The most significant quantitative changes concerning shape and size of crystallized phases of investigated polyelectrolyte were observed in the short range of sonification time (0–10 s) and vibration amplitude of 8 µm. The surface area changed its average value from 0.0025 mm² (initial sample) to 0.0018 mm² for the specimen after 10-s sonification. For the same value of sonication time, the perimeter changed its value from 0.23 mm for the initial sample to 0.26 mm for the ultrasonicated sample.

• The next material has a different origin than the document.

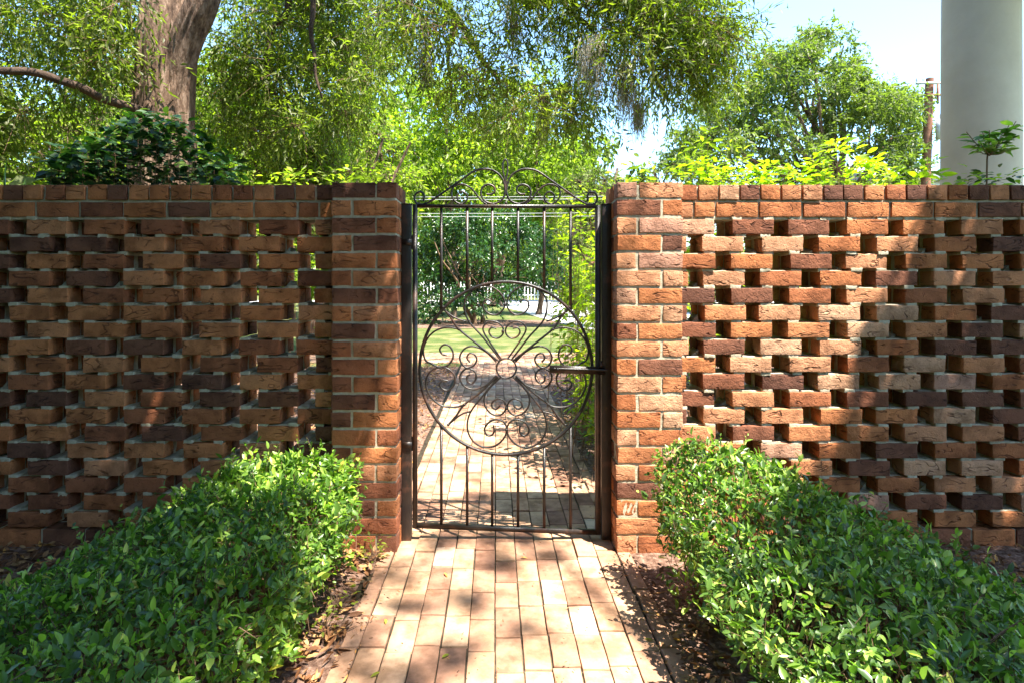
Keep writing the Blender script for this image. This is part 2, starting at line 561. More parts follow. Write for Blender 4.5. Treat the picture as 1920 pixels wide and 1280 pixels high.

The depolymerization effect, which may occur for the laid-out conditions of the acoustic field, did not cause significant changes of the sonicated polyelectrolyte viscosity. For Series I, the viscosity values of the sonicated polyelectrolyte did not change. For Series II, a decrease in viscosity was obtained along with the extension of the sonication time, which after 10 s of the ultrasonic field operation was 0.015 Pa∙s.

Low values of the sonication time of the polyelectrolyte (2–4 s) improved the testing dewatering properties of the sewage sludge (CST, final hydration and specific resistance). The capillary suction time of the sludge conditioned with the ultrasonicated polyelectrolyte after 4 min of sonication was 28 s, and the final hydration value was 80.8%.